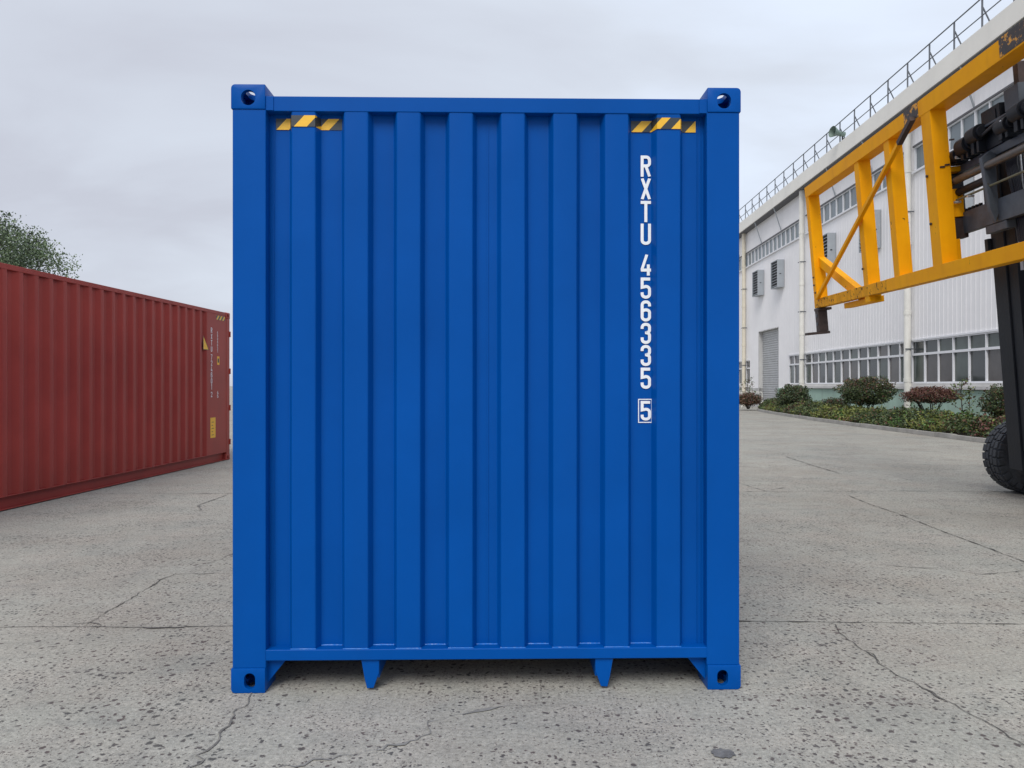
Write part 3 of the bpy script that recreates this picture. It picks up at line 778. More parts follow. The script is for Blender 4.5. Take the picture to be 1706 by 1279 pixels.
for a, b in zip(vb, vb[1:]):
    for c, d in zip(zb_, zb_[1:]):
        mv, mz = (a + b) / 2, (c + d) / 2
        if any(o_[0] <= mv <= o_[1] and o_[2] <= mz <= o_[3] for o_ in openings): continue
        br = [a]; k = math.floor(a / .3)
        while k * .3 < b:
            for f in (0.0, 0.10, 0.16, 0.94): 
                q = (k + f) * .3
                if a + 1e-4 < q < b - 1e-4: br.append(q)
            k += 1
        br.append(b)
        n = len(br)
        m.add([(rib(q + 1e-6), q, c) for q in br] + [(rib(q + 1e-6), q, d) for q in br], [(i, i + 1, n + i + 1, n + i) for i in range(n - 1)])
m.build('wall', M['cladding'], fac, smooth=False, recalc=False)
m = MB()
m.box(-0.04, 0.30, V0, 48.2, 0, 1.30, 0); m.box(-0.04, 0.30, 52.5, V1, 0, 1.30, 1)
m.box(0.02, 0.32, 46.1, 48.2, 1.30, 5.1, 1)
m.build('plinth_wall', [M['mint'], M['wallwhite']], fac, smooth=False)
m = MB(); m.box(-0.16, 0.05, V0, 46.2, 1.32, 1.43); m.box(-0.10, 0.05, V0, 46.2, 1.432, 1.55); m.box(-0.12, 0.05, 54.6, 62, 1.35, 1.55)
m.build('window_sill', M['sill'], fac, 0.004)
# body behind the facade (end walls, back, roof)
m = MB(); m.box(0.34, 22, V0, V1, 0.0, 12.9); m.build('hall_body', M['wallwhite'], fac, smooth=False)
m = MB(); m.box(-0.5, 0.10, V0 - .3, V1 + .3, 12.50, 13.20); m.build('roof_fascia', M['cladding_clean'], fac, 0.0, smooth=False)
m = MB(); m.box(0.12, 22.3, V0 - .3, V1 + .3, 12.91, 13.12); m.box(-0.44, 0.0, V0, V1, 12.44, 12.497); m.build('roof', M['eave'], fac)
m = MB()
for v in (57.5, 51.8, 47.6, 38.9, 34.6, 26.5, 22.3): m.bar((-0.46, v, 12.46), (0.0, v, 11.05), 0.05, 0.05)
each(m, 'eave_strut', M['unit'], fac)
rnd = random.Random(11)
def window(a, b, z0, z1, pane, transom=None, upper=False):
    b_, a_ = b, a
    fm = MB(); fw = 0.055
    X0, X1 = -0.012, 0.09
    fm.box(X0, X1, a, b, z0, z0 + .06); fm.box(X0, X1, a, b, z1 - .06, z1)
    fm.box(X0, X1, a, a + fw, z0 + .06, z1 - .06); fm.box(X0, X1, b - fw, b, z0 + .06, z1 - .06)
    n = max(1, round((b - a) / pane)); st = (b - a) / n
    for k in range(1, n): fm.box(X0 + .003, X1 - .003, a + k * st - fw / 2, a + k * st + fw / 2, z0 + .06, z1 - .06)
    if transom: fm.box(X0 - .004, X1 - .006, a + fw, b - fw, transom - .045, transom + .045)
    if upper: fm.box(-0.10, -0.014, a - .05, b + .05, z0 - .06, z0 + .02); fm.box(-0.06, -0.014, a - .05, b + .05, z1 - .01, z1 + .06, 1)
    else: fm.box(-0.05, -0.014, a - .02, b + .02, z1 - .01, z1 + .05)
    w_ = fm.build('window', [M['frame'], M['eave']], fac, 0.0, smooth=False)
    gm = MB()
    mats = [M['glass_up']] if upper else [M['glass_a'], M['glass_b'], M['glass_c']]
    for k in range(n):
        q0, q1 = a + k * st + .01, a + (k + 1) * st - .01
        rows = [(z0 + .03, z1 - .03)] if not transom else [(z0 + .03, transom), (transom, z1 - .03)]
        for (c, d) in rows:
            xx = 0.05 + rnd.uniform(0, .012); mi = rnd.randrange(len(mats)); tl = rnd.uniform(-.006, .006)
            gm.add([(xx + tl, q0, c), (xx - tl, q1, c), (xx - tl, q1, d), (xx + tl, q0, d)], [(0, 1, 2, 3)], mi)
    gm.build('glass', mats, w_, smooth=False, recalc=False)
for b, a in lowbays: window(a, b, 1.55, 3.26, 1.05, 2.70)
window(54.6, 62.0, 1.55, 3.26, 1.05, 2.70)
for b, a in upbays: window(a, b, 9.97, 10.97, 0.86, None, True)
# roller door in its recess
m = MB(); z = 0.02; prof2 = []
while z < 5.1: prof2 += [(0.300, z), (0.262, z + .03), (0.262, z + .10), (0.300, z + .135)]; z += .15
n = len(prof2)
m.add([(x, 48.2, z) for x, z in prof2] + [(x, 52.5, z) for x, z in prof2], [(i, i + 1, n + i + 1, n + i) for i in range(n - 1)])
d_ = m.build('roller_door', M['shutter'], fac, smooth=False)
m = MB(); m.box(0.0, 0.34, 52.5, 52.56, 0, 5.16); m.box(0.0, 0.34, 48.14, 48.2, 0, 5.16); m.box(0.0, 0.34, 48.2, 52.5, 5.10, 5.16)
m.build('door_jamb', M['wallwhite'], fac, smooth=False)
# downpipes
for v, mm in ((18.6, 'pvc'), (30.9, 'pvc'), (43.35, 'pvc'), (55.6, 'pvc_old')):
    m = MB(); m.tube([(-0.19, v, 0.0), (-0.19, v, 12.45)], 0.135, 18)
    for z in (1.6, 4.3, 7.1, 10.0): m.tube([(-0.19, v, z), (-0.19, v, z + .16)], 0.152, 18)
    p_ = m.build('downpipe', M[mm], fac)
    m = MB()
    for z in (2.9, 5.6, 8.4): m.box(-0.345, 0.0, v - .16, v - .145, z, z + .05); m.box(-0.35, 0.0, v + .145, v + .16, z, z + .05)
    each(m, 'pipe_clamp', M['rail'], p_)
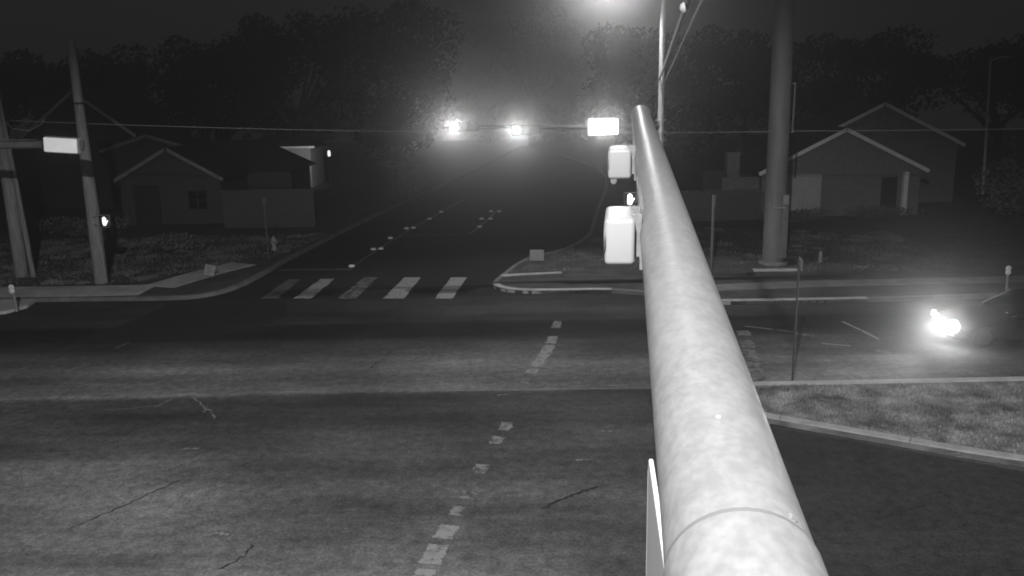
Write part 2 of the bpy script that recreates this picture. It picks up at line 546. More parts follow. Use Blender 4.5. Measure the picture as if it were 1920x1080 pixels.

——————

- **Given task**: Reproduce the material above in full, exactly, with no images.

- **Task output**:
Write part 3 of the bpy script that recreates this picture. It picks up at line 778. More parts follow. The script is for Blender 4.5. Take the picture to be 1706 by 1279 pixels.
for a, b in zip(vb, vb[1:]):
    for c, d in zip(zb_, zb_[1:]):
        mv, mz = (a + b) / 2, (c + d) / 2
        if any(o_[0] <= mv <= o_[1] and o_[2] <= mz <= o_[3] for o_ in openings): continue
        br = [a]; k = math.floor(a / .3)
        while k * .3 < b:
            for f in (0.0, 0.10, 0.16, 0.94): 
                q = (k + f) * .3
                if a + 1e-4 < q < b - 1e-4: br.append(q)
            k += 1
        br.append(b)
        n = len(br)
        m.add([(rib(q + 1e-6), q, c) for q in br] + [(rib(q + 1e-6), q, d) for q in br], [(i, i + 1, n + i + 1, n + i) for i in range(n - 1)])
m.build('wall', M['cladding'], fac, smooth=False, recalc=False)
m = MB()
m.box(-0.04, 0.30, V0, 48.2, 0, 1.30, 0); m.box(-0.04, 0.30, 52.5, V1, 0, 1.30, 1)
m.box(0.02, 0.32, 46.1, 48.2, 1.30, 5.1, 1)
m.build('plinth_wall', [M['mint'], M['wallwhite']], fac, smooth=False)
m = MB(); m.box(-0.16, 0.05, V0, 46.2, 1.32, 1.43); m.box(-0.10, 0.05, V0, 46.2, 1.432, 1.55); m.box(-0.12, 0.05, 54.6, 62, 1.35, 1.55)
m.build('window_sill', M['sill'], fac, 0.004)
# body behind the facade (end walls, back, roof)
m = MB(); m.box(0.34, 22, V0, V1, 0.0, 12.9); m.build('hall_body', M['wallwhite'], fac, smooth=False)
m = MB(); m.box(-0.5, 0.10, V0 - .3, V1 + .3, 12.50, 13.20); m.build('roof_fascia', M['cladding_clean'], fac, 0.0, smooth=False)
m = MB(); m.box(0.12, 22.3, V0 - .3, V1 + .3, 12.91, 13.12); m.box(-0.44, 0.0, V0, V1, 12.44, 12.497); m.build('roof', M['eave'], fac)
m = MB()
for v in (57.5, 51.8, 47.6, 38.9, 34.6, 26.5, 22.3): m.bar((-0.46, v, 12.46), (0.0, v, 11.05), 0.05, 0.05)
each(m, 'eave_strut', M['unit'], fac)
rnd = random.Random(11)
def window(a, b, z0, z1, pane, transom=None, upper=False):
    b_, a_ = b, a
    fm = MB(); fw = 0.055
    X0, X1 = -0.012, 0.09
    fm.box(X0, X1, a, b, z0, z0 + .06); fm.box(X0, X1, a, b, z1 - .06, z1)
    fm.box(X0, X1, a, a + fw, z0 + .06, z1 - .06); fm.box(X0, X1, b - fw, b, z0 + .06, z1 - .06)
    n = max(1, round((b - a) / pane)); st = (b - a) / n
    for k in range(1, n): fm.box(X0 + .003, X1 - .003, a + k * st - fw / 2, a + k * st + fw / 2, z0 + .06, z1 - .06)
    if transom: fm.box(X0 - .004, X1 - .006, a + fw, b - fw, transom - .045, transom + .045)
    if upper: fm.box(-0.10, -0.014, a - .05, b + .05, z0 - .06, z0 + .02); fm.box(-0.06, -0.014, a - .05, b + .05, z1 - .01, z1 + .06, 1)
    else: fm.box(-0.05, -0.014, a - .02, b + .02, z1 - .01, z1 + .05)
    w_ = fm.build('window', [M['frame'], M['eave']], fac, 0.0, smooth=False)
    gm = MB()
    mats = [M['glass_up']] if upper else [M['glass_a'], M['glass_b'], M['glass_c']]
    for k in range(n):
        q0, q1 = a + k * st + .01, a + (k + 1) * st - .01
        rows = [(z0 + .03, z1 - .03)] if not transom else [(z0 + .03, transom), (transom, z1 - .03)]
        for (c, d) in rows:
            xx = 0.05 + rnd.uniform(0, .012); mi = rnd.randrange(len(mats)); tl = rnd.uniform(-.006, .006)
            gm.add([(xx + tl, q0, c), (xx - tl, q1, c), (xx - tl, q1, d), (xx + tl, q0, d)], [(0, 1, 2, 3)], mi)
    gm.build('glass', mats, w_, smooth=False, recalc=False)
for b, a in lowbays: window(a, b, 1.55, 3.26, 1.05, 2.70)
window(54.6, 62.0, 1.55, 3.26, 1.05, 2.70)
for b, a in upbays: window(a, b, 9.97, 10.97, 0.86, None, True)
# roller door in its recess
m = MB(); z = 0.02; prof2 = []
while z < 5.1: prof2 += [(0.300, z), (0.262, z + .03), (0.262, z + .10), (0.300, z + .135)]; z += .15
n = len(prof2)
m.add([(x, 48.2, z) for x, z in prof2] + [(x, 52.5, z) for x, z in prof2], [(i, i + 1, n + i + 1, n + i) for i in range(n - 1)])
d_ = m.build('roller_door', M['shutter'], fac, smooth=False)
m = MB(); m.box(0.0, 0.34, 52.5, 52.56, 0, 5.16); m.box(0.0, 0.34, 48.14, 48.2, 0, 5.16); m.box(0.0, 0.34, 48.2, 52.5, 5.10, 5.16)
m.build('door_jamb', M['wallwhite'], fac, smooth=False)
# downpipes
for v, mm in ((18.6, 'pvc'), (30.9, 'pvc'), (43.35, 'pvc'), (55.6, 'pvc_old')):
    m = MB(); m.tube([(-0.19, v, 0.0), (-0.19, v, 12.45)], 0.135, 18)
    for z in (1.6, 4.3, 7.1, 10.0): m.tube([(-0.19, v, z), (-0.19, v, z + .16)], 0.152, 18)
    p_ = m.build('downpipe', M[mm], fac)
    m = MB()
    for z in (2.9, 5.6, 8.4): m.box(-0.345, 0.0, v - .16, v - .145, z, z + .05); m.box(-0.35, 0.0, v + .145, v + .16, z, z + .05)
    each(m, 'pipe_clamp', M['rail'], p_)
Write part 2 of the bpy script that recreates this picture. It picks up at line 546. More parts follow. Use Blender 4.5. Measure the picture as if it were 1920x1080 pixels.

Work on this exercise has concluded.